The failure to grasp this goes a ways toward explaining why there can be feverish excitement about “The New Economy,” only to see it disappear with the bursting of the tech bubble. It shines light on why companies like Enron profited—for a while—on pure ether, but in the end collapsed. And of course it is testament to the failure of 2008 and the meltdown of companies like Lehman Brothers, AIG, and GM. There is, in short, in the dominant culture a sense that money and commodities are somehow magical. This is part of what Marx was getting at when he talked about commodity fetishism, the mistaking of social relations as relations between things.
Those social relations, as Harvey points out, are particularly ugly these days. He tells us the way surplus value is being squeezed out of workers in places like China is akin to capitalism resurrecting its period of “primitive accumulation”—when it grabbed hold of whatever wealth, by whatever means, to be able to jump start capitalism (think of slavery, the acquiring of gold, the outright theft of land). Harvey calls its modern day equivalent “accumulation by dispossession,” and it is a concept worth pondering.

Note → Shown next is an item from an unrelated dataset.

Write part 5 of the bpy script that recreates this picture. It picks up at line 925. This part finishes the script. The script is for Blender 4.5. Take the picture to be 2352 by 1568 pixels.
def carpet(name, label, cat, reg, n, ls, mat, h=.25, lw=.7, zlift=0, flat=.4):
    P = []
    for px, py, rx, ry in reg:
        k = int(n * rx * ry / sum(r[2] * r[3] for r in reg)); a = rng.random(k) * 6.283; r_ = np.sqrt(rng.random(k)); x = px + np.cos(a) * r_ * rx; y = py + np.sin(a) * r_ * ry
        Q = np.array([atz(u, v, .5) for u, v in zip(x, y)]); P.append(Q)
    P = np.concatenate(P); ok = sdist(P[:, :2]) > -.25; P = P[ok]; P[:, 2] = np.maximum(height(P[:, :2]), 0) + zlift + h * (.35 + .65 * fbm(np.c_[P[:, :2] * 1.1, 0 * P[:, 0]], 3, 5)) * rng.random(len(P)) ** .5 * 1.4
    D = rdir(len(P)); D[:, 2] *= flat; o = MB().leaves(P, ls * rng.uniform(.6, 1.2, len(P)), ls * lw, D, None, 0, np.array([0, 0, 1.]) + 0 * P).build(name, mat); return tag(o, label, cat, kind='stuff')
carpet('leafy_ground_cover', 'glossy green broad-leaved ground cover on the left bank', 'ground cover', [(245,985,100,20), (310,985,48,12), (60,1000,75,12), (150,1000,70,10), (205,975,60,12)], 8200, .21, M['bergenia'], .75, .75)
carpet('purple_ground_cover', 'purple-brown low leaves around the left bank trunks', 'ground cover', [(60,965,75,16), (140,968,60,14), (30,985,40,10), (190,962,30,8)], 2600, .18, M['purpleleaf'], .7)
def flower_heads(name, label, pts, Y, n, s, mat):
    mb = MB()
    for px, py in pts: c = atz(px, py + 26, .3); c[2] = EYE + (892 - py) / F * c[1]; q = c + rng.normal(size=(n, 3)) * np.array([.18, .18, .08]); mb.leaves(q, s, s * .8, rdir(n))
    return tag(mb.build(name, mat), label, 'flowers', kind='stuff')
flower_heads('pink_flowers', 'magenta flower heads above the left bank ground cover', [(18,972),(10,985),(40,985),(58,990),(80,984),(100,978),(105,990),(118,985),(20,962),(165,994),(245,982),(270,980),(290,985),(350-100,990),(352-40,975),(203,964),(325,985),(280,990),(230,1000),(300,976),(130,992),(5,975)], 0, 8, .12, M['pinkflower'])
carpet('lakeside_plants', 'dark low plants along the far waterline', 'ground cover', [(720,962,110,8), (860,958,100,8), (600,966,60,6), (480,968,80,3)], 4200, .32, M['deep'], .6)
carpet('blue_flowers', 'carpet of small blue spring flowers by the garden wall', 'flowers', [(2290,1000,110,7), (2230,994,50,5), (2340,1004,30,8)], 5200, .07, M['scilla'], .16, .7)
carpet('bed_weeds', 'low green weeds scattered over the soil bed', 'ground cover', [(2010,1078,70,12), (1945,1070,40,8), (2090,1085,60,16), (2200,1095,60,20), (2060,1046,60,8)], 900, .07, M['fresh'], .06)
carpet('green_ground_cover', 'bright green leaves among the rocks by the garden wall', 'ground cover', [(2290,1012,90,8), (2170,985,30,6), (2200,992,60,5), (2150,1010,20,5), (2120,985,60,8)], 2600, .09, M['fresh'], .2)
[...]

Also worth pondering is Harvey’s bitterly ironic point that “only cranks misfits and weird utopians think that endless growth, no matter what the environmental, economic, social and political consequences, might be bad. To be sure, problems deriving from growth need to be addressed, but rarely is it said that the answer to the problem is to stop growth altogether.” In the wake of the unending oil spill in the Gulf of Mexico, the acceleration of all the dire signs of global warming, the acres of smog hanging over China on any given day, etc, etc, it seems we ought to be talking quite a bit more about stopping such growth.
In that regard, what Harvey says in explaining why he wrote this book—and why people should read it—resonates. He wants to “open up a space of dialogue and discussion in such away as to bring the Marxian vision of the world back onto center stage, both intellectually and politically. Marx’s works have far too much to tell us regarding the perils of our times to consign them to the dustbin of history.”